The mimicry occurs without us necessarily realizing it's happening, although there are times that we intentionally try to mimic others' expressions, mannerisms, and postures. There's a saying that imitation is the sincerest form of flattery, but that's often a case of intentional mimicry to be accepted or liked by the one being imitated.

It's essential, though, to recognize when someone is mirroring you in a natural manner or in a way that you feel is designed to have a particular effect. If the person tries to convince you of something you don't believe to be factual or accurate, then the chameleon effect might fail.
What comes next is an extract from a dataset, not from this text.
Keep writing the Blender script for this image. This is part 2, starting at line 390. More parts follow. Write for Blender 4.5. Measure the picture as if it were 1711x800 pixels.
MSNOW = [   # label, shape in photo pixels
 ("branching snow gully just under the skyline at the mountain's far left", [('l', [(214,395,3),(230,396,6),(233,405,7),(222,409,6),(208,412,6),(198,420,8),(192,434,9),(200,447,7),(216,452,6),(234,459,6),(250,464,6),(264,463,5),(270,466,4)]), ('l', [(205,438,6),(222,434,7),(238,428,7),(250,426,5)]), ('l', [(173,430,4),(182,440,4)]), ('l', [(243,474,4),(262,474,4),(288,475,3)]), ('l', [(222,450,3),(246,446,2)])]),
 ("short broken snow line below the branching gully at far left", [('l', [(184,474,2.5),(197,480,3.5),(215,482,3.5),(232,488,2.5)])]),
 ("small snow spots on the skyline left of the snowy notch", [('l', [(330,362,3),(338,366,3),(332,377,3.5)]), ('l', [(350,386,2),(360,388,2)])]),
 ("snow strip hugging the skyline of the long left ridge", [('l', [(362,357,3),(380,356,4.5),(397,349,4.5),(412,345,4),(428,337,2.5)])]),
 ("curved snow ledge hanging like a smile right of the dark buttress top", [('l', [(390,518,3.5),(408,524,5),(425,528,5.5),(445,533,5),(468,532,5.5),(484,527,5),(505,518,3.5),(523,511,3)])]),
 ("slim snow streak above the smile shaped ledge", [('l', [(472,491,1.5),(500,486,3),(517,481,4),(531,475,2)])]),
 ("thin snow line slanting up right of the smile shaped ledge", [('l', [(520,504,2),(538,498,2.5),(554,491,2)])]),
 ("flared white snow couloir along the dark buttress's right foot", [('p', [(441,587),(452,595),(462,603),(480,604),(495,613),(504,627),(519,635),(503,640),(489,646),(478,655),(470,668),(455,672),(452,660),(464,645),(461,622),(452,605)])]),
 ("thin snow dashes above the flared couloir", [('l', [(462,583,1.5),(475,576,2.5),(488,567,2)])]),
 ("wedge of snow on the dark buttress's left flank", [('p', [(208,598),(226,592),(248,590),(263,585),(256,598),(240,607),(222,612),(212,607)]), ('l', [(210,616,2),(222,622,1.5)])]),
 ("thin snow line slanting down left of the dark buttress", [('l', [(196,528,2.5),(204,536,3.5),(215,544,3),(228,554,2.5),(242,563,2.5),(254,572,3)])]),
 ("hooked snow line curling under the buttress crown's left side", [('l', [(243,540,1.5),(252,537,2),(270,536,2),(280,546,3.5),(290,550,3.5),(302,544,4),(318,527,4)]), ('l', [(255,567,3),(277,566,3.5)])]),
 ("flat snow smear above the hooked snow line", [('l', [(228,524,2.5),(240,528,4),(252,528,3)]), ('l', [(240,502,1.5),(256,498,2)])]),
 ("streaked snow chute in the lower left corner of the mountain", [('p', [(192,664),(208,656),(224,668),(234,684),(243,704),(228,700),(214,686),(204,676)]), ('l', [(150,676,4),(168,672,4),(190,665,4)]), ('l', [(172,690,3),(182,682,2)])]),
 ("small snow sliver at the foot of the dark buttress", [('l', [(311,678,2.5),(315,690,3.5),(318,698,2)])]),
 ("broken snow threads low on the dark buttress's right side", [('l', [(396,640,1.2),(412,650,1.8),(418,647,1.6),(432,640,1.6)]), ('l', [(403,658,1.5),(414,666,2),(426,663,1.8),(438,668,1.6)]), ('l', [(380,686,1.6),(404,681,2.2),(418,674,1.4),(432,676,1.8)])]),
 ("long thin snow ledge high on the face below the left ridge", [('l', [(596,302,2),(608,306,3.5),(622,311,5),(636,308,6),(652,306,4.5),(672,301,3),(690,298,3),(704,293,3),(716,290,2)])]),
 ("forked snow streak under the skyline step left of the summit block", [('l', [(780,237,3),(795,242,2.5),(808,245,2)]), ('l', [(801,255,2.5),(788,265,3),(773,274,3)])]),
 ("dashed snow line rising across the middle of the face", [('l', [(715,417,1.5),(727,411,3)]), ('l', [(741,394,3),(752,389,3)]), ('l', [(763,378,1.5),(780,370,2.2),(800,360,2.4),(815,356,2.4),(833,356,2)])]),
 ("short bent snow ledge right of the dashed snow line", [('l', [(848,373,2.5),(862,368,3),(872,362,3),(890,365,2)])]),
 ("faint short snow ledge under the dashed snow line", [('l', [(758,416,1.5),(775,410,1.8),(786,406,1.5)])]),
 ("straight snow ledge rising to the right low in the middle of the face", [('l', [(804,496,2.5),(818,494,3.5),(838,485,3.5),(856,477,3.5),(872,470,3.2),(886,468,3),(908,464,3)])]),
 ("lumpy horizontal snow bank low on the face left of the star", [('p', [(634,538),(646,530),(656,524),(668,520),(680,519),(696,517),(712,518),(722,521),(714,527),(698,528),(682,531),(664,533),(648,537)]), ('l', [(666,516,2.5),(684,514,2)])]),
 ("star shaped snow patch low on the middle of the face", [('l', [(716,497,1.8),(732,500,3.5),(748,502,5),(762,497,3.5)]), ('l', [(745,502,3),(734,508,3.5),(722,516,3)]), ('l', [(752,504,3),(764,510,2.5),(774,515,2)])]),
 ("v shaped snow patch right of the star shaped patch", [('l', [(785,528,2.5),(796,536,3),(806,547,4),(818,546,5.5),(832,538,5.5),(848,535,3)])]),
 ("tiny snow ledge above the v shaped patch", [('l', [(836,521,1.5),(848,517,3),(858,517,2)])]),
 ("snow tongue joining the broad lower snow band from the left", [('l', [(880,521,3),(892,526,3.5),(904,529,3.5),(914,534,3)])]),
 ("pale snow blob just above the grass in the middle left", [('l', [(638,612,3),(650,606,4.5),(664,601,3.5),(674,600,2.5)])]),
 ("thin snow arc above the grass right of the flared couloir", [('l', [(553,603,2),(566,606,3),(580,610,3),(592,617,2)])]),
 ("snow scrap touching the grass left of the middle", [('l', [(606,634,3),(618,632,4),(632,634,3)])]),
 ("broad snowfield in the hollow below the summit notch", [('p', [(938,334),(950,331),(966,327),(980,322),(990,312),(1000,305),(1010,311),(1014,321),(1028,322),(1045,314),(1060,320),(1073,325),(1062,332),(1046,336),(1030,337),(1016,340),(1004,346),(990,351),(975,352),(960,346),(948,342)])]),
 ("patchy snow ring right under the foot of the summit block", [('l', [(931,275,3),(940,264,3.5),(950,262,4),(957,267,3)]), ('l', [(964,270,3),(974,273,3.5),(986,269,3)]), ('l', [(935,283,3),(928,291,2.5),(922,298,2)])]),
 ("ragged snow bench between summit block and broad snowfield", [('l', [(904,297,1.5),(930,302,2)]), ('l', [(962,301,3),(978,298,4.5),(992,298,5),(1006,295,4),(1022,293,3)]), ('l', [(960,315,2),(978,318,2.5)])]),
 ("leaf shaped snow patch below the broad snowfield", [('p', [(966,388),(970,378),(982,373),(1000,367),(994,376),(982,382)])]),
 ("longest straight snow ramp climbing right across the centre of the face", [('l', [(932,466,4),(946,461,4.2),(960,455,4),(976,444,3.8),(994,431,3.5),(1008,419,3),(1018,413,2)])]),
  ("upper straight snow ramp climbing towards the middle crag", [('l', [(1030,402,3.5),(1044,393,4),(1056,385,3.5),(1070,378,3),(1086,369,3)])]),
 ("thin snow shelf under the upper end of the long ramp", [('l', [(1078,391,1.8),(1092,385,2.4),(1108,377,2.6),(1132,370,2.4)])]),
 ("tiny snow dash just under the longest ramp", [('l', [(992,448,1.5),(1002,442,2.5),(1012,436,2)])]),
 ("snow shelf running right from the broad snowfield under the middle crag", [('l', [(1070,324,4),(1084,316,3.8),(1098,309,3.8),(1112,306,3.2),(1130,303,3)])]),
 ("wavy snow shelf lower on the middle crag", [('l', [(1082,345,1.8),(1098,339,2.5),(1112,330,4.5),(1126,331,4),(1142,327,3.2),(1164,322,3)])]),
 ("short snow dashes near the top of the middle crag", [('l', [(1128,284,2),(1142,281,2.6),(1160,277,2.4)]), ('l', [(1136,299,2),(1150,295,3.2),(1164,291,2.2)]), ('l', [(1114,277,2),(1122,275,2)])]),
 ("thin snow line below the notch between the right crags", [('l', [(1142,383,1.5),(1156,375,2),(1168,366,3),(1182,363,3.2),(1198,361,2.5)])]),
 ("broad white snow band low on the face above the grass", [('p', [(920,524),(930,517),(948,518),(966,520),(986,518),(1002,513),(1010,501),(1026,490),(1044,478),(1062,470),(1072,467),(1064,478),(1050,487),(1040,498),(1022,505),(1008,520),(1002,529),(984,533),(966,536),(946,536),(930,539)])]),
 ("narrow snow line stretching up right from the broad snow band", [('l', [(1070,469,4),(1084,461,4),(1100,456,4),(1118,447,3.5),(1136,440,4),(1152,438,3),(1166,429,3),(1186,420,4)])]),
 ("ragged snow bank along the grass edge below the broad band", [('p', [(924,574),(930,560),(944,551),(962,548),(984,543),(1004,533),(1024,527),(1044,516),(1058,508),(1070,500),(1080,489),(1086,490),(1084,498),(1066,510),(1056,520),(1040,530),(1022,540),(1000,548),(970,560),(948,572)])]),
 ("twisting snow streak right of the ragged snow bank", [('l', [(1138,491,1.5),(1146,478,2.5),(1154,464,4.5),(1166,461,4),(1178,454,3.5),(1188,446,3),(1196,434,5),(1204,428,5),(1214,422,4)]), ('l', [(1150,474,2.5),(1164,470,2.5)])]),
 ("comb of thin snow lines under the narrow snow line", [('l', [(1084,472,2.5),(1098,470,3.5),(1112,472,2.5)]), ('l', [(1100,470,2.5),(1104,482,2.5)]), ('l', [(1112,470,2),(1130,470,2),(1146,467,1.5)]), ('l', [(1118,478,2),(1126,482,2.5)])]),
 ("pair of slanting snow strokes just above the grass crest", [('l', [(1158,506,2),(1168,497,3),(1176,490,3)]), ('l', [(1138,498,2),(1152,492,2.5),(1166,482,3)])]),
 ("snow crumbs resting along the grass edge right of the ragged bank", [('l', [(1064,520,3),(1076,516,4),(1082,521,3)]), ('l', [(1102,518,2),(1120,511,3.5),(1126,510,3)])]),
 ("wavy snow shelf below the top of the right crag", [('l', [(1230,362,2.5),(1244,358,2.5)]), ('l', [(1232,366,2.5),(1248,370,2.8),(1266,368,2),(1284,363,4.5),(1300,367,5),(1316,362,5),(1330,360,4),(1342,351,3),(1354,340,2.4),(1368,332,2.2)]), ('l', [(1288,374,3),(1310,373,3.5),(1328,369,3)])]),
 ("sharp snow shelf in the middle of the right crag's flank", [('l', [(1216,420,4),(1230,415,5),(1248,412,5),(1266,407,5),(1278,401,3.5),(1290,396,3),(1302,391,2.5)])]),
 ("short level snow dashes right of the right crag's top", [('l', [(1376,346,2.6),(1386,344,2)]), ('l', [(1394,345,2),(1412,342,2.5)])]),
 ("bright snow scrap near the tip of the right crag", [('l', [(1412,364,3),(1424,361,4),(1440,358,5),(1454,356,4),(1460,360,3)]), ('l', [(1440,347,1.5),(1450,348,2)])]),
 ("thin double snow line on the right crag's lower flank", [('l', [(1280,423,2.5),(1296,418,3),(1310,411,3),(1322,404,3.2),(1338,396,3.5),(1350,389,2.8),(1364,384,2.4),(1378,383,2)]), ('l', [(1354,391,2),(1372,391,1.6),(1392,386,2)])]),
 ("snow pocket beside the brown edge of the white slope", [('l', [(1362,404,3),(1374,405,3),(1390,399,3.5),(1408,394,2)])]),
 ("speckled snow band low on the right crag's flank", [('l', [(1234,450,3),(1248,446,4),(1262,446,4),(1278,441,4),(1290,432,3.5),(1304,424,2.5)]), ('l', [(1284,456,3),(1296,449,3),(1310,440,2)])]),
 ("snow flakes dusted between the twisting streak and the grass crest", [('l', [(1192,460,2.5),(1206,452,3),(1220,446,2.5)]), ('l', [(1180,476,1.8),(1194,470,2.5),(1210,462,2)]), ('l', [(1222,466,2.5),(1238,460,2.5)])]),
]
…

Always trust your gut instincts about others, especially when their behavior or mimicry seems a ploy to get you to like or accept them when otherwise you wouldn't. The chameleon is effective at blending in, but if the other person's behavior "stands out," deception may be at play.

Mimicry With Intention

While the chameleon effect is generally an involuntary process, there are definite benefits to "blending in" with your environment. By attuning to others in your company, you show them that you care about and understand them, deepening the relationship. If you want to feel like you belong or help someone else feel more comfortable, mimicry or mirroring can be effective tools.

References

Prochazkova, E., Sjak-Shie, E., Behrens, F., Lindh, D., & Kret, M. E. (2022). Physiological synchrony is associated with attraction in a blind date setting. Nature Human Behaviour, 6(2), 269-278.

Kulesza, W., Dolinski, D., Muniak, P., Borkowska, J., Bibikova, P., & Grzyb, T. (2023). The chameleon effect in customer relationship management: Experiments on the spillover effects of mimicry in natural settings of a chain hotel and a chain grocery shop. Frontiers in Psychology, 14, 1016125.